The question that remains

This principle creates a tension that organizations must navigate carefully. On one hand, it argues for integration—AI woven into existing systems, present where work happens. On the other hand, integration is harder than deployment. It requires technical work to connect systems. It requires organizational work to identify integration points. It requires ongoing maintenance as both the AI capabilities and the surrounding systems evolve.

The temptation is to take the easy path: deploy the standalone product, send the training emails, and hope for adoption. This path is faster and cheaper in the short term. But it trades away the structural advantages that make AI sustainably valuable. You end up with a tool that theoretically helps but practically sits unused.
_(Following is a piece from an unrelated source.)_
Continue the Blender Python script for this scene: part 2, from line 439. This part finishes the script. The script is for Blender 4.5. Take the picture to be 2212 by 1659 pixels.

There's also a question of control. When AI is embedded within larger systems, the embedding shapes what the AI can do and how it does it. The CRM vendor who integrates AI into their platform makes choices about where AI appears, what context it accesses, how suggestions are surfaced. These choices constrain and channel the AI's capabilities in ways that may or may not align with what your organization actually needs. Integration brings benefits, but it also brings dependencies.

The question that remains is where the integration points are in your own work—the places where AI capabilities could enhance existing workflows rather than demanding new ones. What systems do people already use every day? Where are the friction points that AI could address? How could capability be embedded rather than appended?

AI as a product asks people to change their behavior. AI as a feature changes what their existing behavior can accomplish. The first requires motivation that fades. The second compounds silently over time.

The technology is the same. The architecture makes the difference.